Amid the historic Minneapolis maps temporarily on view at the downtown library is one from 1959 that is a cry for help.

The streetcar system had been ripped up, bulldozers were leveling an entire downtown neighborhood and freeways soon would plow through thousands of homes when Joseph Zalusky devised his Hail Mary attempt to preserve the city's history.

The local historian's idea, splashed atop the front page of the Minneapolis Star, was simple: Gather prized artifacts and move them to Washburn Fair Oaks Park.

The so-called "Park for Posterity" in front of the Minneapolis Institute of Art would have been quite a spectacle. It was to contain the city's oldest surviving house, the first house built west of the river, the last streetcar, the Father of Waters statue, the Pioneers statue, the statue of Col. John Stevens, an old steam locomotive and the Gateway Park flagpole.

The threats were everywhere, as Zalusky outlined in a letter to the Park Board. The Ard Godfrey House was in danger of being removed "to make way for progress" as a parking lot, while vandals were prevalent at the Stevens House. The demolition of the Gateway District made the future of the George Washington flagpole and Pioneers statue uncertain. There also had been discussion of removing the Father of Waters statue from City Hall.

"During this transitory period, there are many items of historical value that could and should be kept for those who will come after us," wrote Zalusky, executive secretary and a co-founder of the Hennepin County Historical Society. Attached was his hand-drawn map of the park, likely the same one now on display.

The location was fitting, since the historical society (now the Hennepin History Museum) had just moved to its present location beside the park in an old mansion. It had tried unsuccessfully years earlier to build a permanent location on Chute Square beside the Godfrey House, with plans to move the Stevens House there.

Zalusky was more than just a prominent local historian, however, as one learns after sifting through his files at the Minneapolis Central Library.

He was one of thousands of schoolchildren who, back in 1896, helped physically move the Stevens house from near Cedar-Riverside to its present location in Minnehaha Falls Park. A former city planner, he had in the 1930s proposed the name "Pioneers Square" for a park built in front of the city's new downtown post office — where the Pioneers statue was ultimately erected. He rode on the last streetcar trip in 1954, an eight-car train with table lunch service traveling from Minneapolis to St. Paul in 1954.

Zalusky also spearheaded the purchase and subsequent public ownership of the land where Father Louis Hennepin became the first European to spot St. Anthony Falls in 1680. His personal collection of local artifacts — from fire helmets to 10,000-year-old ferns — was so extensive that they were put on display at the city auditorium.
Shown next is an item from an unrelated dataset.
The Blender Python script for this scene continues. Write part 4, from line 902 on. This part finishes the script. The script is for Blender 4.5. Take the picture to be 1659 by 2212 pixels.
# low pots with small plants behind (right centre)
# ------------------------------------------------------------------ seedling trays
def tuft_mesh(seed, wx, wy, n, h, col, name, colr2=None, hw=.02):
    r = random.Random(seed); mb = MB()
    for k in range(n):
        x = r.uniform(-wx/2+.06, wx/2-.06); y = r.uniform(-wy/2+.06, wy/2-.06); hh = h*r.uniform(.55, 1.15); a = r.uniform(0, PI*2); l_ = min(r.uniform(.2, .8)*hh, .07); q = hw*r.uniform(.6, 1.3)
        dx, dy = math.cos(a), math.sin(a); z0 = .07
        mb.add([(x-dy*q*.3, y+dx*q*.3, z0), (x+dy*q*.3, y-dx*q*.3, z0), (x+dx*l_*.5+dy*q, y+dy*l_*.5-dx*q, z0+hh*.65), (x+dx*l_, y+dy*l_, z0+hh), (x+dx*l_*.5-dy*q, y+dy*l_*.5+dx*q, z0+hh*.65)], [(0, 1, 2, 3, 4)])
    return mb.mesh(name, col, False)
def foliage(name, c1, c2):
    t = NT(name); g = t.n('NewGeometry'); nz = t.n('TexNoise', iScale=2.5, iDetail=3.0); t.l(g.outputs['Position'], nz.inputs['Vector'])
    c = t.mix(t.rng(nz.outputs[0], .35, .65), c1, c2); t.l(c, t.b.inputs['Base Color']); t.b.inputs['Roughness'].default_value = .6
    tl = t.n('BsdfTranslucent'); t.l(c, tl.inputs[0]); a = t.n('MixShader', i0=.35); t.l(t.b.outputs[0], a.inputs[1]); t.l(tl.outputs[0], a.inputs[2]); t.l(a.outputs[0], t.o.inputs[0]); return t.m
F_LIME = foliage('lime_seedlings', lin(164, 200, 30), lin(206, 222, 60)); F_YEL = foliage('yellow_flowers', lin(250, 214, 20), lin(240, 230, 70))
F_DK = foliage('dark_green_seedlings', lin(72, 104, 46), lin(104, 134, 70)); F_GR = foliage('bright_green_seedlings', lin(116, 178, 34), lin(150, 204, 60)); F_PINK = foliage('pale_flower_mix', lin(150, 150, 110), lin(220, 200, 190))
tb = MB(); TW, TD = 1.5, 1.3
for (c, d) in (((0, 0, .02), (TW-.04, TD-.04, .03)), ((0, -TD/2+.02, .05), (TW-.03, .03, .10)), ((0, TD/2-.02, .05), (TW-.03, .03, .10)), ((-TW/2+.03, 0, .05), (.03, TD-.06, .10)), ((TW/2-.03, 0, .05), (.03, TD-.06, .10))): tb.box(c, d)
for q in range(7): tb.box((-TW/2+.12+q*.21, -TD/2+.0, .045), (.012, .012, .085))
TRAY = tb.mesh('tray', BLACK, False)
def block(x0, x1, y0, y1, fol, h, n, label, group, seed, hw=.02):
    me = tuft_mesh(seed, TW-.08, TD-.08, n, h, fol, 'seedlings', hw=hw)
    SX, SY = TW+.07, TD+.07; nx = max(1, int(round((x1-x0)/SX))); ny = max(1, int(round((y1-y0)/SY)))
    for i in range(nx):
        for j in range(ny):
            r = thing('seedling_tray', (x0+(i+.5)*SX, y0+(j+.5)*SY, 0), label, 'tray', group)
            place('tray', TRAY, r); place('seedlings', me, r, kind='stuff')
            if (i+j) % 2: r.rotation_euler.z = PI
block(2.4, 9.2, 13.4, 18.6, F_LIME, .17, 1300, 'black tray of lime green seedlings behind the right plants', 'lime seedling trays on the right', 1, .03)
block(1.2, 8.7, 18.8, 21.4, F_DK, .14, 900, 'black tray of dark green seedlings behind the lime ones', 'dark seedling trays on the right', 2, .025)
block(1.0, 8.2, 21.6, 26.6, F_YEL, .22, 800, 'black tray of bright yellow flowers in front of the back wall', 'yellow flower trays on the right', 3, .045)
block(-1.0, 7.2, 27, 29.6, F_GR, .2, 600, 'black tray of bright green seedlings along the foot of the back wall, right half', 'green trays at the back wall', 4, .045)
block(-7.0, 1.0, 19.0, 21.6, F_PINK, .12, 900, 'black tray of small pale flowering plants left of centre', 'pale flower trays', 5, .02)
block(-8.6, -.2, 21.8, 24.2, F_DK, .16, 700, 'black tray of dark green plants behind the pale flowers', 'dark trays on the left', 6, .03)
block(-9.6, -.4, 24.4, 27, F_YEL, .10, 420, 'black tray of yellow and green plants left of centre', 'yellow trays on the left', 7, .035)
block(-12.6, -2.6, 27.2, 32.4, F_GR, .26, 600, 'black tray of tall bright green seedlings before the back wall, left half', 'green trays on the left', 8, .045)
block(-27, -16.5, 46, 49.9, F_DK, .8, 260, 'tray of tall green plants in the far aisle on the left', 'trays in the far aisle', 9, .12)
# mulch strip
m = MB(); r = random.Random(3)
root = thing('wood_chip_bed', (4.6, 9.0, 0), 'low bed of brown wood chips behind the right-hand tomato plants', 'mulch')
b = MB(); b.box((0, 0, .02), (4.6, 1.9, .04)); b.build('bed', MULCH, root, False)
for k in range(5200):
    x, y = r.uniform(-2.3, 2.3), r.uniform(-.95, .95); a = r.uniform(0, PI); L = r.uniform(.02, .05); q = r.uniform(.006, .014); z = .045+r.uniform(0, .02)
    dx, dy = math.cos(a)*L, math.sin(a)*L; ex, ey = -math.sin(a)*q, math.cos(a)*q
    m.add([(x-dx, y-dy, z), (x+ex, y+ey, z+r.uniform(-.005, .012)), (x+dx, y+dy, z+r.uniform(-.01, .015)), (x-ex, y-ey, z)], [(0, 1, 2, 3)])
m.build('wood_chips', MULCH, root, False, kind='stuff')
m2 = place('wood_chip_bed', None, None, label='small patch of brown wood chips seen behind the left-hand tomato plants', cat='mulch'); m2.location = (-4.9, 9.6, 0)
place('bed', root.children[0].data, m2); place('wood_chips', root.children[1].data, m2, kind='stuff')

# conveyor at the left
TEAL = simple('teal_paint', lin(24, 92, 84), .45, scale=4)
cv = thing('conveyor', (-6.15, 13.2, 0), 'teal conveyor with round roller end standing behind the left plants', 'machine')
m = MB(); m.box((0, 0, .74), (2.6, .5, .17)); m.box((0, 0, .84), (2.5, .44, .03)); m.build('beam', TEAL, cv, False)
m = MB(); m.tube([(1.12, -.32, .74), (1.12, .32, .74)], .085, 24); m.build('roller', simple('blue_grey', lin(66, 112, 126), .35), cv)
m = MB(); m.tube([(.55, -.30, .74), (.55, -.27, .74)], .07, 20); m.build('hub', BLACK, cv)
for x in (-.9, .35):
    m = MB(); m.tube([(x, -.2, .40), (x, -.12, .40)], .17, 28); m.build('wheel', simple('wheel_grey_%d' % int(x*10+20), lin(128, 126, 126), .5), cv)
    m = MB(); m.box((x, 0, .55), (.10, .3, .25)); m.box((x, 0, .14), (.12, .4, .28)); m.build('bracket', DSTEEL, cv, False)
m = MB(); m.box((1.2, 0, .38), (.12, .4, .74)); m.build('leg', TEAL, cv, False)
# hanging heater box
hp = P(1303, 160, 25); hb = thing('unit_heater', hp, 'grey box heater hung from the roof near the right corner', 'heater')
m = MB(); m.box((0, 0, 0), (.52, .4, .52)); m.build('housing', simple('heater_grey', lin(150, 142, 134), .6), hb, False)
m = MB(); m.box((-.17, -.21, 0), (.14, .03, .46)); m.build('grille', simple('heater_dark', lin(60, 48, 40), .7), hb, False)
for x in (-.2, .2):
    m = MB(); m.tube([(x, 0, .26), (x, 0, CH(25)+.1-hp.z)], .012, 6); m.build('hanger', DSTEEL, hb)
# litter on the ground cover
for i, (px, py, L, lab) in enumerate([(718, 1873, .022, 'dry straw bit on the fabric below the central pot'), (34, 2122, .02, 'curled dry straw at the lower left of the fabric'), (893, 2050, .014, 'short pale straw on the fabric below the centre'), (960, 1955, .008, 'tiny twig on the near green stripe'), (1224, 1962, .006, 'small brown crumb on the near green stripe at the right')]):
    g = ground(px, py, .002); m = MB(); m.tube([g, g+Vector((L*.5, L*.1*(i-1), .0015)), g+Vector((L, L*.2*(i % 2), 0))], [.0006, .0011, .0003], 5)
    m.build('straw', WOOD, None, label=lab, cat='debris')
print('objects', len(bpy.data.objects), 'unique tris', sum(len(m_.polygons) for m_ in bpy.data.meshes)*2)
So what became of the Park for Posterity? It appears that like many big ideas that slowly fizzle away, rather than die in a deciding vote, that the precise reason for its demise was never publicly recorded.

The matter was referred to a Park Board committee in 1959. Records show it later garnered formal support from the American Swedish Institute and the Minnesota Historical Society, the latter of which had been conducting a survey of the state's historic sites.

"One of the findings of this survey which has struck us with considerable force is that Minneapolis has allowed virtually all of its major historic sites to either disappear or fall into neglect so that their future is highly uncertain," the society's director, Russell Fridley, wrote to the park superintendent. "Therefore, it does seem that efforts to safeguard historical places in the city do merit consideration."

In 1961, the historical society advised the Park Board that the steam-driven locomotive recommended for the park "was not truly representative of the old style locomotives and that there are no further antique engines available."

Four years later, the Park Board was mulling where to relocate the Pioneers monument after receiving $50,000 to move it as a part of the Gateway redevelopment. The decision was somewhat controversial, as the statue itself had only cost $20,000. A news story at the time said Zalusky was still pushing for it to be moved to Washburn Fair Oaks Park. It would later end up at 5th Avenue and Main Street NE, before one more move to nearby B.F. Nelson Park in 2010.

After that, the trail goes cold.

Zalusky, who died in 1970, would be happy to know that the artifacts he was trying to preserve all survived — one of those last streetcars even still makes trips beside the Chain of Lakes. Today, the thought of destroying any of them would prompt a public outcry and likely run afoul of state and local preservation laws that were developed soon after Zalusky's death.

But the map, which is on display until the end of the month, lives on as a reminder of an era when nothing appeared sacred in the name of redevelopment.